Vandana Shiva, dalam bukunya Staying Alive: Women, Ecology, and Development (1988), melihat bahwa apa yang disebut sebagai pembangunan modern bukanlah proses netral. Ia menyebutnya sebagai perpanjangan dari kolonialisme, sebuah proyek yang mengubah alam menjadi komoditas dan menjadikan masyarakat lokal, terutama perempuan, sebagai pihak yang dapat disingkirkan atas nama kemajuan. Dalam logika ini, hutan hanya dihitung ketika ditebang, sungai dinilai bermanfaat ketika dibendung, dan tanah dianggap menghasilkan hanya ketika ditanami komoditas ekspor. Bagi Shiva, pembangunan semacam ini tidak menciptakan kesejahteraan, melainkan kemiskinan dan kehancuran ekologis, karena ia dibangun di atas eksploitasi alam dan perempuan.
Paradigma ini tidak hanya merusak lingkungan, tetapi juga merusak nilai tentang siapa dan apa yang dianggap penting. Shiva menunjukkan bahwa dalam logika patriarki modern, baik alam maupun perempuan dikonstruksi sebagai sesuatu yang “tidak bernilai”, sesuatu yang boleh diekstraksi, dikorbankan, atau dipinggirkan atas nama efisiensi, pertumbuhan, atau investasi. “Nature and women are seen as worthless and waste,” tulisnya.
Jika pemikiran Shiva membantu kita memahami akar ideologis kehancuran ekologis, maka perspektif feminist political ecology memberikan cara pandang untuk melihat bagaimana dampak dan resistensi muncul dalam ruang hidup yang sangat nyata, terutama bagi perempuan di wilayah pedesaan dan masyarakat adat. Rocheleau, Thomas-Slayter, dan Wangari (1996) menunjukkan bahwa krisis ekologis tidak berdampak secara merata, melainkan mengikuti garis ketidakadilan sosial, ekonomi, gender, dan ruang. Dalam hal ini, hubungan perempuan dengan tanah, air, dan hutan bukan sekadar sentimental atau simbolis, tapi juga material dan politis. Perempuan berada di garis depan yang terdampak karena mereka yang paling sering berurusan dengan pangan, air, kesehatan keluarga, dan kelangsungan hidup sehari-hari. Ketika alam dihancurkan, beban pertama dan terberat jatuh kepada mereka.

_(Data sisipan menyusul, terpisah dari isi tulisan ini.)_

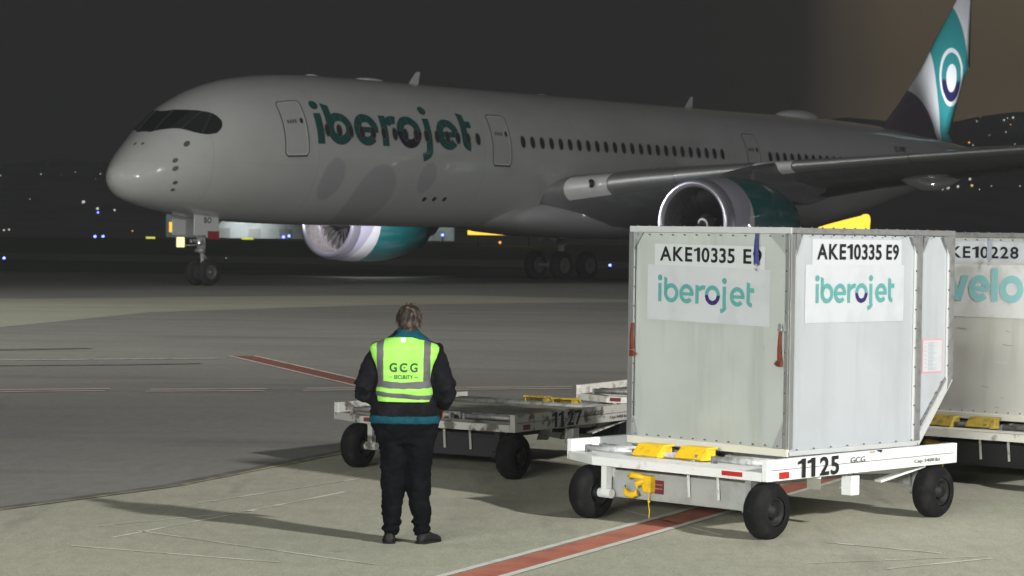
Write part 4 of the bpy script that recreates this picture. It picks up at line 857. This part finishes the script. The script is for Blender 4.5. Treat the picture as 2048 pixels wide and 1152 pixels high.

Dalam kerangka ini, bencana ekologis seperti banjir bandang, longsor, dan krisis air bukan hanya kegagalan teknis tata kelola lingkungan, tetapi juga bentuk kekerasan struktural yang memukul kelompok yang sudah terpinggirkan. Proyek pembangunan berbasis ekstraktif dalam pembangungan modern menciptakan “pemisahan paksa antara komunitas dengan sumber penghidupan mereka,” sebuah praktik yang melanggengkan ketidakadilan kolonial dalam bentuk baru.
Bencana di negeri ini menunjukkan masalah utamanya bukan pada alam, melainkan pada kebijakan dan sistem ekonomi yang mengeksploitasi serta menyingkirkan masyarakat adat dan komunitas lokal. Akibatnya, tragedi ekologis berulang dan selalu dibenarkan atas nama “kemajuan.”
Sejarah membuktikan paradigma ini bisa digoyahkan. Di berbagai tempat, perempuan dan komunitas akar rumput menunjukkan cara lain untuk hidup berdampingan dengan bumi dengan melindungi hutan, menolak tambang, pabrik semen, dan reklamasi, serta menuntut masa depan yang adil di tengah krisis iklim
Perempuan Chipko yang memeluk pepohonan di Himalaya, perempuan Kendeng (Jawa Tengah) yang mengecor kaki mereka menolak pabrik semen, masyarakat adat yang mempertahankan hutan dari konsesi tambang dan perkebunan, nelayan yang menolak reklamasi, hingga anak-anak muda yang menolak masa depan yang ditentukan oleh krisis iklim, mereka mengingatkan bahwa pembangunan bukan satu-satunya jalan, terutama jika harus merampas kehidupan.
Ekofeminisme mengingatkan kita bahwa masa depan tidak harus dibangun dari kekerasan ekologis, tetapi dari keberpihakan yang radikal terhadap bumi dan mereka yang hidup darinya. Jika negara tidak mengubah haluan, maka gerakan rakyatlah yang akan memaksanya. Karena yang dipertaruhkan bukan sekadar kebijakan, melainkan juga keberlangsungan hidup.